Ce qui est clair, c’est que demain, (aujourd’hui ?), il ne suffira pas de compter sur l’ignorance des clients pour garder la concurrence à distance. Qui l’a bien compris ? Google, qui a besoin de susciter un maximum de fidélité, pour générer un maximum de trafic, pour engendrer un maximum de clics pour sa publicité en ligne qui fonctionne en pay-per-click. En utilisant design et créativité, Google a généré toute une série de petits produits, applications et services différenciés adorés par leurs clients, qui restent de plus en plus de temps sur Google ... Cela permet à l’entreprise de se passer de coûteux programmes de fidélité : la loyauté « organique » bat à plate couture et à chaque fois la loyauté « artificielle ».

Dans ce contexte, deux mouvements sont importants pour compenser la déstructuration du marché. D’abord une marque radicalement différenciée, suscitant l’émotion. Ensuite, construire une véritable agilité organisationnelle : les entreprises d’aujourd’hui et de demain devront être aussi rapides et adaptables qu’elles sont innovantes.
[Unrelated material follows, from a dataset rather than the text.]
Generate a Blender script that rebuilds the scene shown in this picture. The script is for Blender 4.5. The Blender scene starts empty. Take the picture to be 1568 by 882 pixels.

Mais l’agilité d’une entreprise ne se décrète pas. Elle va émerger d’une entreprise qui a su créer un état d’esprit particulier, composer les bonnes compétences et savoir-faire, mais aussi démultiplier ces savoir-faire par la collaboration et les synergies internes et externes. Cette agilité doit s’inscrire dans la culture de l’entreprise, et toutes les composantes de l’entreprises doivent avoir faim de partager de susciter et générer des idées radicales.

Mais c’est malheureusement rarement le cas. La plupart des managers éduqués dans les business schools sont aveugles et sourds quand on aborde le sujet de la créativité et du design. Formés par des routines répétées maintes fois à coups de tableurs Excel, de données et d’objectifs mesurables, façonnés par des études de cas aux résultats stéréotypés, ils rejettent la possibilité de dessiner des solutions alternatives inconnues et donc peu ou pas mesurables. « On n’a pas le temps », « les budgets ne permettent pas de tester ça », « notre culture est trop traditionnelle », ... sont des excuses habituelles qui cachent un malaise face à des voies aventureuses impossibles à évaluer parce que justement elles sont nouvelles.

Les managers d’aujourd’hui, confronté à des décisions difficiles sur un futur incertain vont donc avoir tendance à surévaluer le démontrable et sous-évaluer toute solution innovante ; ils cherchent de la certitude sur les coûts, les tailles de marché, les profits, … toutes des choses qui ne sont pas nécessairement disponibles lorsque les solutions sont disruptives. Imaginons un instant le banquier qui a dû prêter ses premiers milliers de dollars au créateur du Cirque du Soleil, exemple de l’océan bleu par excellence (6). Guy Laliberté n’avait aucune possibilité de mesurer son concept, de déterminer les parts de marché par exemple, car le marché n’existait pas … encore.

Pas étonnant donc, que pas mal d’entreprises préfèrent créer de la valeur ces dernières années par des manipulations financières que par des innovations créatrices de valeur.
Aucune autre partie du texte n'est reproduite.